[postgis-users] "make check" failures w/ 1.3.1 on Mac OS 10.5

William Kyngesburye woklist at kyngchaos.com
Sun Nov 25 21:29:17 PST 2007


Look at those /var/folders/... files.  The loader.err file has the  
last error details.  the numbered files (I forget the names after all  
my tests are succeeding) have the details for each failed test.  The  
'loader' file has the sql that was last run (tho it may not be from an  
error).

One difference is that I created the postgis_reg table and postgis- 
enabled it before running the tests, because I don't like giving  
superuser privileges to anybody, even me.  But then I had to edit the  
makefile so it uses the --nocreate option for run_test.  And edit  
run_test so it doesn't set lc_messages (a superuser setting, only  
needed for non-english languages really).

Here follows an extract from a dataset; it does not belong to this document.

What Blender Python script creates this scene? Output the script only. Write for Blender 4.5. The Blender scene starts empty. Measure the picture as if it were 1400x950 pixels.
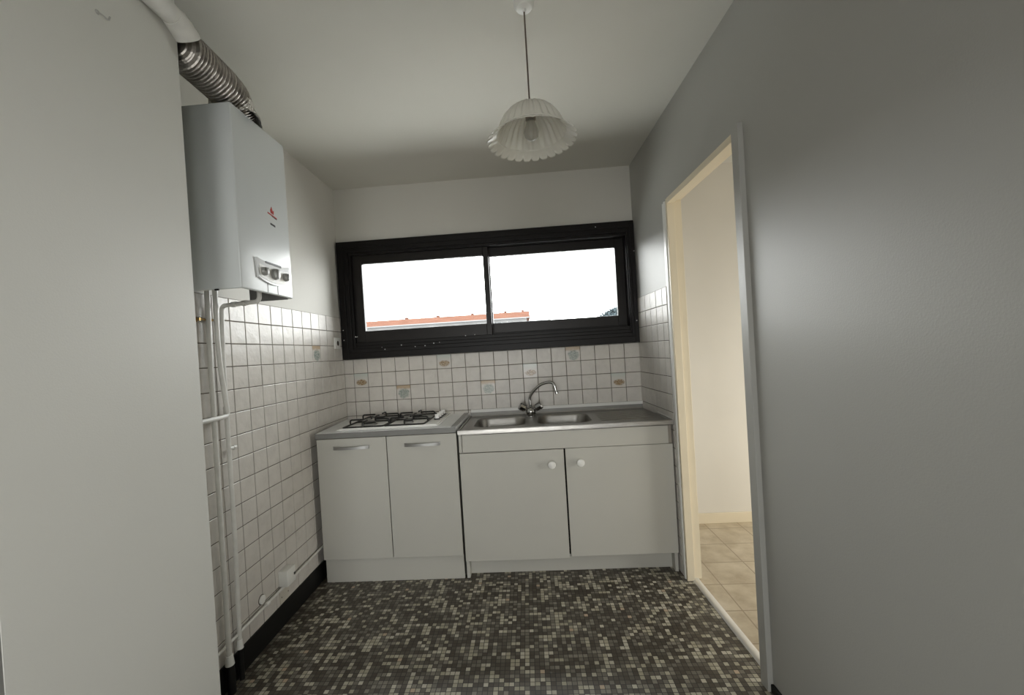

But, a postgres superuser run should work without that fuss.

On Nov 25, 2007, at 11:13 PM, John Cartwright wrote:

> Thanks for looking into this William and for your suggestion.  I've  
> implemented it, but am still getting 12 failures (all loader tests),  
> complaining that:
>
> ../loader/shp2pgsql: shape (.shp) or index files (.shx) can not be  
> opened.
>
> I've confirmed that the shapefiles are present and should be  
> accessible and that the test database (postgis_reg) is not present.
>
> Any ideas on what might be wrong?
>
> Thanks again for your help!
>
> --john
>
>
>
> On Nov 25, 2007, at 4:09 PM, William Kyngesburye wrote:
>
>> And once more... there was some leftover junk from the previous  
>> failed tests (a bunch of errors about relation already exists).   
>> After those were cleared out, all tests succeeded!
>>
>> On Nov 25, 2007, at 5:02 PM, William Kyngesburye wrote:
>>
>>> Sorry to keep replying to myself.  I think I see the problem:  
>>> get_uint32().  Leopard's libSystem now includes its own  
>>> get_uint32() (and get_int32()), so this is used in postgis instead  
>>> of the one in lwgeom_api.c.
>>>
>>> I can't find ANY reference to this in the Leopard headers or the  
>>> Xcode documentation, or in Apple's forums or mailing list  
>>> archives.  So I can't tell if it's compatible, it's certainly not  
>>> usable if there is no header declaration of it.
>>>
>>> So, renaming get_int32() and get_uint32() in Postgis did the trick  
>>> (I used pgis_get_int32 and pgis_get_uint32).  They're in these  
>>> files:
>>>
>>> liblwgeom.h
>>> lwcurve.c
>>> lwgeom_api.c
>>> lwgeom_pg.c
>>> lwline.c
>>> lwpoint.c
>>> lwpoly.c
>>>
>>> I now have 5/37 fails.  Time to check on those.
>>

-----
William Kyngesburye <kyngchaos*at*kyngchaos*dot*com>
http://www.kyngchaos.com/

"Oh, look, I seem to have fallen down a deep, dark hole.  Now what  
does that remind me of?  Ah, yes - life."